- Material -
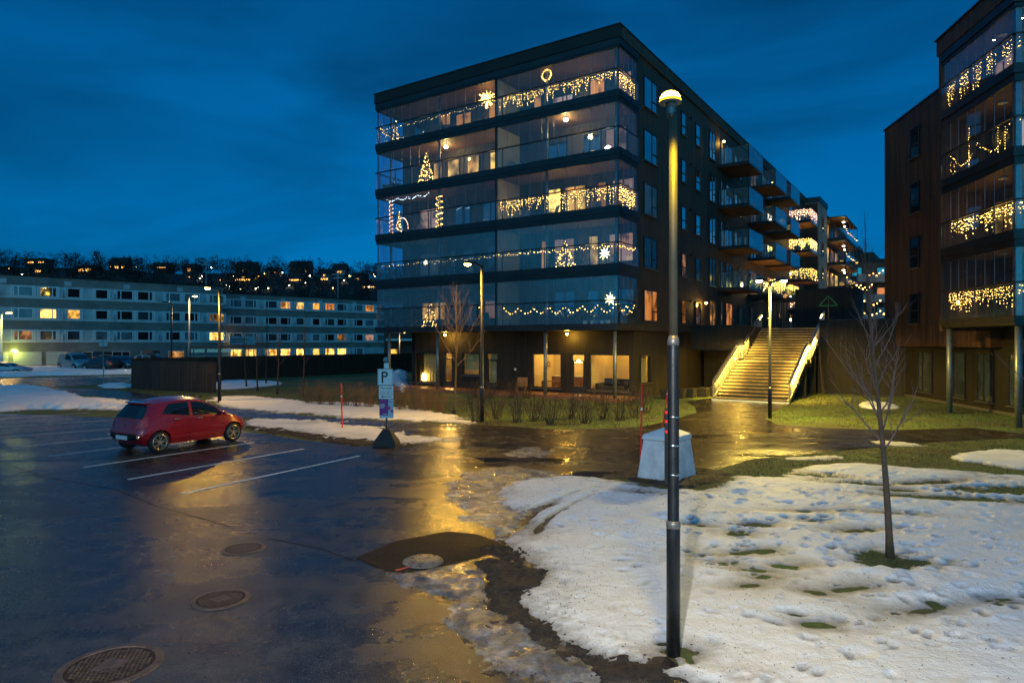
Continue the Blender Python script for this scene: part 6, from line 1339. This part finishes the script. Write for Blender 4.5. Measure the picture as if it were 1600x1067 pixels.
# ================================================================ shrubs
def shrub(label, x, y, h, n, spread, seed, m='shrub_stem', group=None, r=.010, twn=4, leaves=0):
    r_ = random.Random(seed); mb = MB()
    for i in range(n):
        a = r_.uniform(0, 6.28); s = spread*math.sqrt(r_.random()); L = h*r_.uniform(.65, 1.1); p = Vector((r_.gauss(0, .10), r_.gauss(0, .10), 0)); q = [p]; e = Vector((math.cos(a)*s, math.sin(a)*s, L)); 
        for k in range(1, 5): u = k/4; q.append(p+Vector((e.x*u**.8, e.y*u**.8, e.z*u**1.1))+Vector((r_.gauss(0, .02), r_.gauss(0, .02), 0)))
        mb.tube(q, [r, r*.85, r*.65, r*.5, r*.25], 3, False)
        for j in range(twn):
            u = r_.uniform(.3, .95); b = q[0].lerp(q[-1], u); k = min(3, int(u*4)); b = q[k].lerp(q[k+1], u*4-k); d = Vector((r_.gauss(0, .6), r_.gauss(0, .6), r_.uniform(.3, 1))).normalized()*h*r_.uniform(.12, .34); mb.tube([b, b+d*.5+Vector((0, 0, .01)), b+d], [r*.5, r*.4, r*.2], 3, False)
            if leaves and r_.random() < leaves: c_ = b+d; w = .03; mb.add([c_, c_+Vector((w, 0, w)), c_+Vector((0, w, -.01))], [(0, 1, 2)])
    o = mb.build('shrub', m, None, recenter=False); o.location = (x, y, 0); tag(o, label, 'shrub', group)
pos = [(745, 660), (775, 655), (806, 661), (833, 659), (860, 664), (893, 655), (915, 662), (942, 656), (968, 658), (992, 654), (1008, 646)]
desc = ['bare shrub just left of the lamp on the lawn', 'bare shrub just right of the slim lamp', 'upright bare shrub second right of the slim lamp', 'spreading bare shrub third right of the slim lamp', 'fan-shaped bare shrub left of the balcony column', 'bare shrub in front of the glass door', 'low broad shrub below the wide lit window', 'bare shrub right of the broad one below the wide window', 'leafy-tipped shrub left of the upright red stake', 'leafy-tipped shrub directly behind the upright red stake', 'last bare shrub at the right end of the row']
for i, (px, py) in enumerate(pos): x, y = G(px, py); shrub(desc[i], x, y, random.Random(i).uniform(1.0, 1.35), 26, .55, 200+i, group='bare shrubs along the footpath', leaves=.6 if i > 7 else .15)
for i, px in enumerate((482, 500, 519, 538, 558, 578, 628, 648, 668, 688)):
    x, y = G(px, 632+i*1.2+(3 if i > 5 else 0)); shrub(f'reddish dry grassy shrub {["at the left end of the dry hedge", "second from the left in the dry hedge", "third from the left in the dry hedge", "directly behind the thin red stake", "right of the thin red stake", "touching the left side of the parking sign", "touching the right side of the parking sign", "second right of the parking sign", "third right of the parking sign", "left of the leafless lawn tree"][i]}', x, y, 1.15, 46, .50, 300+i, 'dry_stem', 'dry reddish shrubs behind the snow strip', .007, 3)
for i, px in enumerate((742, 768, 800, 822, 940, 985)):
    x, y = G(px, 623 if i < 4 else 634); shrub(f'low bare hedge plant {["under the dim curtained window", "below the plain balcony door", "left of the low chair on the terrace", "left of the middle lit window", "below the wide lit window", "at the terrace corner"][i]}', x, y, 1.0, 34, .7, 400+i, 'shrub_stem', 'hedge plants along the terrace', .008, 4, .2)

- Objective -
Your task is to reproduce all of the material exactly. The pictures stay out.

- Task response -
Continue the Blender Python script for this scene: part 6, from line 1339. This part finishes the script. Write for Blender 4.5. Measure the picture as if it were 1600x1067 pixels.
# ================================================================ shrubs
def shrub(label, x, y, h, n, spread, seed, m='shrub_stem', group=None, r=.010, twn=4, leaves=0):
    r_ = random.Random(seed); mb = MB()
    for i in range(n):
        a = r_.uniform(0, 6.28); s = spread*math.sqrt(r_.random()); L = h*r_.uniform(.65, 1.1); p = Vector((r_.gauss(0, .10), r_.gauss(0, .10), 0)); q = [p]; e = Vector((math.cos(a)*s, math.sin(a)*s, L)); 
        for k in range(1, 5): u = k/4; q.append(p+Vector((e.x*u**.8, e.y*u**.8, e.z*u**1.1))+Vector((r_.gauss(0, .02), r_.gauss(0, .02), 0)))
        mb.tube(q, [r, r*.85, r*.65, r*.5, r*.25], 3, False)
        for j in range(twn):
            u = r_.uniform(.3, .95); b = q[0].lerp(q[-1], u); k = min(3, int(u*4)); b = q[k].lerp(q[k+1], u*4-k); d = Vector((r_.gauss(0, .6), r_.gauss(0, .6), r_.uniform(.3, 1))).normalized()*h*r_.uniform(.12, .34); mb.tube([b, b+d*.5+Vector((0, 0, .01)), b+d], [r*.5, r*.4, r*.2], 3, False)
            if leaves and r_.random() < leaves: c_ = b+d; w = .03; mb.add([c_, c_+Vector((w, 0, w)), c_+Vector((0, w, -.01))], [(0, 1, 2)])
    o = mb.build('shrub', m, None, recenter=False); o.location = (x, y, 0); tag(o, label, 'shrub', group)
pos = [(745, 660), (775, 655), (806, 661), (833, 659), (860, 664), (893, 655), (915, 662), (942, 656), (968, 658), (992, 654), (1008, 646)]
desc = ['bare shrub just left of the lamp on the lawn', 'bare shrub just right of the slim lamp', 'upright bare shrub second right of the slim lamp', 'spreading bare shrub third right of the slim lamp', 'fan-shaped bare shrub left of the balcony column', 'bare shrub in front of the glass door', 'low broad shrub below the wide lit window', 'bare shrub right of the broad one below the wide window', 'leafy-tipped shrub left of the upright red stake', 'leafy-tipped shrub directly behind the upright red stake', 'last bare shrub at the right end of the row']
for i, (px, py) in enumerate(pos): x, y = G(px, py); shrub(desc[i], x, y, random.Random(i).uniform(1.0, 1.35), 26, .55, 200+i, group='bare shrubs along the footpath', leaves=.6 if i > 7 else .15)
for i, px in enumerate((482, 500, 519, 538, 558, 578, 628, 648, 668, 688)):
    x, y = G(px, 632+i*1.2+(3 if i > 5 else 0)); shrub(f'reddish dry grassy shrub {["at the left end of the dry hedge", "second from the left in the dry hedge", "third from the left in the dry hedge", "directly behind the thin red stake", "right of the thin red stake", "touching the left side of the parking sign", "touching the right side of the parking sign", "second right of the parking sign", "third right of the parking sign", "left of the leafless lawn tree"][i]}', x, y, 1.15, 46, .50, 300+i, 'dry_stem', 'dry reddish shrubs behind the snow strip', .007, 3)
for i, px in enumerate((742, 768, 800, 822, 940, 985)):
    x, y = G(px, 623 if i < 4 else 634); shrub(f'low bare hedge plant {["under the dim curtained window", "below the plain balcony door", "left of the low chair on the terrace", "left of the middle lit window", "below the wide lit window", "at the terrace corner"][i]}', x, y, 1.0, 34, .7, 400+i, 'shrub_stem', 'hedge plants along the terrace', .008, 4, .2)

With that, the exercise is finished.